Deutsche Telekom has still to switch on the ground segment and debug it, says Mr Pearce; and the new satellite, launched on an Ariane rocket from Kourou on Wednesday, will take three to four months to commission. IAG and Lufthansa, who the CEO describes as strategic partners, can then start a period of testing, he adds.
But there is some serious push back from the competition.
Other satellite operators are critical of the Inmarsat offering, believing it to be an infringement of the original terms of the S-band licence awarded by the EC.
ViaSat, a big US concern best known for providing connections on aircraft in North America, is lodging a complaint with the European Court of Justice. It is being supported in this action by its European partner, Eutelsat, and Panasonic Avionics, which sells IFC services.
The trio contend that the S-band licence was supposed to be predominantly a satellite service with a back-up ground segment. Inmarsat, they say, has produced the opposite.
"There is a strong deviation from the original purpose," argued Wladimir Bocquet, Eutelsat's director of spectrum management and policy.
"Just one example - from calculations we see that the total capacity of the satellite component is, for Europe, 100 Megabits per second (Mbps).

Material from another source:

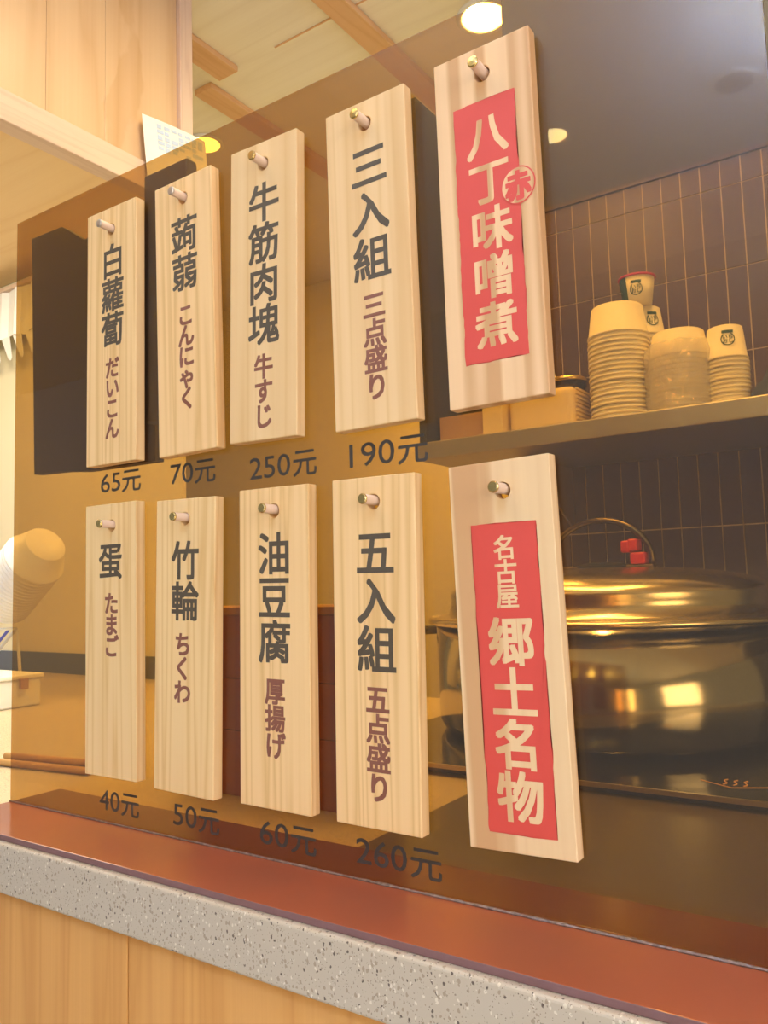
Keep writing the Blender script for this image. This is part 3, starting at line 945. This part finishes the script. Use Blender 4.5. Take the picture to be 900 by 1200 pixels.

Compare that to the publicly stated capacity of the terrestrial component: it is around 50 Gigabits per second (Gbps). That's a factor of 500 difference. How can that be considered complementary. It's a terrestrial network. That's important when the selection process was done on the basis of the satellite element," he told BBC News.
In 2020/21, Viasat and Eutelsat intend to put above Europe the most powerful satellite ever built, which will have a total throughput of 1 Terabit per second. This, they say, will offer far superior connections to planes than the EAN, but fear airlines may be about to lock themselves into an inferior service that was developed under a false prospectus.
"You either respect the rules and develop the business under the framework that has been agreed, or you say the framework is not appropriate and in that case you develop a new framework and you open to competitors the opportunity to enter into this new business with a new framework," said Mr Bocquet.
But the complaints have prompted a stinging response from Inmarsat and Mr Pearce. Asked to comment, he responded: "It's all tosh, to use the technical term."
And he essentially accused Eutelsat in particular of sour grapes. "They actually held the opposite licence. They won it with [the SES satellite operator] at the same time as we did. They could do nothing with it and eventually abandoned it by selling it to [the Echostar satellite operator] for not much money.
"Now they have the temerity to come back and say it was all evil. To say that the EC didn't know what it was doing is disingenuous at best.
"They're just trying to slow us down. They know we've backed a cool piece of technology that's going to drive jobs and growth as well as fantastic services on planes."
In order to run the EAN, Inmarsat does however need the individual permissions of each member state of the European Union - to have both a national licence for the space segment and the terrestrial element.
Inmarsat claims to have all EU member state space permissions (including from Norway and Switzerland), and is awaiting just three licences for the operation of the ground tower network - from Germany, France and the UK.
The London-based company told the BBC that the German and French authorities looked set for approval in the next few weeks. Ironically, Inmarsat expects the UK telecoms regulator, Ofcom, to be the last to fall in place.